Today the inspector showed up, as did the temporary replacement regulator. I had to haul ass all over the campus because the courier got lost trying to find my building. This is because, one full year after the building has been built, the campus has still not updated the campus map to include it. We got the regulator. But none of the brass attachments we had in the lab (or on campus) fit. And then the inspector showed up. And the machine failed the inspection. Because the fuses and wiring did not have "made in Canada" written on them.

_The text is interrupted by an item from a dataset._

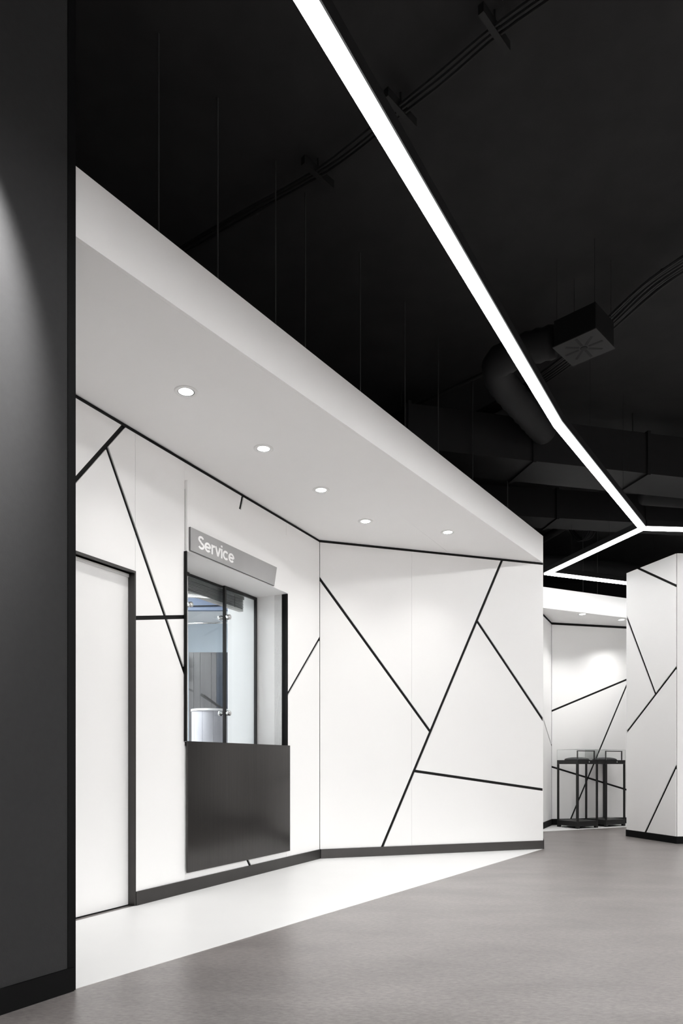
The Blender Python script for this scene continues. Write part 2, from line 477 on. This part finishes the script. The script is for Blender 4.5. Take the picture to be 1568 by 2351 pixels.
into(tube('thin_bar', [RF.at(0, 0, 2.70), RF.at(.75, 0, 2.71)], .006, 'trim', None, 8), rl)
into(tube('post', [RF.at(.12, .0, 0), RF.at(.12, .0, 2.82)], .014, 'ring', None, 10), rl)
into(tube('collar', [RF.at(.10, 0, 2.50), RF.at(.14, 0, 2.50)], .02, 'chrome', None, 12), rl)
into(fbox('beam', RF, -.3, .8, -.08, -.02, 2.66, 2.80, 'slate_blue'), rl)
sh = empty('wall_shelf', (-2.02, 8.3, 1.9), 'small pale teal shelf boxes at the left of the hatch view', 'shelf')
SF = Frame((-2.12, 8.3), (-1.88, 8.3))
for z in (2.02, 2.16): into(fbox('shelf_box', SF, 0, .20, -.15, 0, z, z + .09, 'teal'), sh)
into(fbox('shelf_back', SF, 0, .21, -.17, -.15, 1.1, 2.3, 'lilac'), sh)
# curved white screen
cs = empty('curved_screen', (-1.37, 7.2, 0), 'white curved screen with thin seams seen low through the hatch', 'screen')
for k in range(5):
    v, f = [], []
    n = 6
    for j in range(n + 1):
        th = math.radians(190 + 160 * (k + .01 + .98 * j / n) / 5)
        for r in (.205, .190):
            for z in (.0, 1.44): v.append((-1.37 + r * math.cos(th), 7.25 + r * math.sin(th), z))
    for j in range(n):
        a, b_ = j * 4, j * 4 + 4
        f += [(a, b_, b_ + 1, a + 1), (a + 3, b_ + 3, b_ + 2, a + 2), (a + 1, b_ + 1, b_ + 3, a + 3), (a + 2, b_ + 2, b_, a)]
    f += [(0, 1, 3, 2), (4 * n + 2, 4 * n + 3, 4 * n + 1, 4 * n)]
    me = bpy.data.meshes.new('curved_panel'); me.from_pydata(v, [], f); me.update()
    into(link('curved_panel', me, 'lilac'), cs)
v, f, n = [], [], 24
for j in range(n + 1):
    th = math.radians(190 + 160 * j / n)
    for r in (.212, .184):
        for z in (1.441, 1.462): v.append((-1.37 + r * math.cos(th), 7.25 + r * math.sin(th), z))
for j in range(n):
    a, b_ = j * 4, j * 4 + 4
    f += [(a, b_, b_ + 1, a + 1), (a + 3, b_ + 3, b_ + 2, a + 2), (a + 1, b_ + 1, b_ + 3, a + 3), (a + 2, b_ + 2, b_, a)]
me = bpy.data.meshes.new('cap_rail'); me.from_pydata(v, [], f); me.update()
into(link('cap_rail', me, 'paint'), cs)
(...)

So at 2:30 this afternoon we drove across Vancouver to an electrical shop and a valve store, in search of new wiring. The engineer will spend his evening in the lab rewiring the whole damned machine with wiring that says "Made in Canada" while getting the replacement valves to work on the temporary regulator (which we will be replacing tomorrow with the REAL regulator when the NEXT courier calls and I have to haul ass all over the campus to find him - you would think that couriers would be able to find places, like, maybe, it should be a requirement for the job.). Then tomorrow we will actually measure some standards, assuming there are no other complications.

This has all been very exciting. I don't know quite where to begin in my lack of comprehension about why installing a standard instrument seems like it is happening for the first time on this planet...

I am very tired. But I will get through it. The engineer (a 25 year-ish single male) started walking a little bit more slowly when I mentioned to him that I was having contractions yesterday evening while hunting down the oil-less air compressor. I think it finally dawned on him that I am 7+ months pregnant when I calmly mentioned this in passing. Of course, we are talking the braxton-hicks variety that aren't particularly pleasant, but they aren't particularly painful either. But believe me, I wasn't about to assuage his fears that there was a possibility of my going into labor in the Hom3 D3pot parking lot...;-). So I sat quietly in the car while he hunted down the wires. And noted that he worked especially hard to find the closest possible parking space at the valve shop.

He's quite a nice guy, actually - I'll bet I've made a blog entry for him, too - the adventure of his very first solo installation of this type of instrument - with a 7-month pregnant lady in a snow storm at a university that cannot muster up 208V, has no electrical/machine shop, and inspectors who "forget" what day it is.

So in any case, tomorrow the installation will have to be finished by 3pm. I will have to understand everything that has gone on and be able to remember and reproduce it. Not entirely likely, but most importantly I want to know how NOT to blow up the machine. We'll see.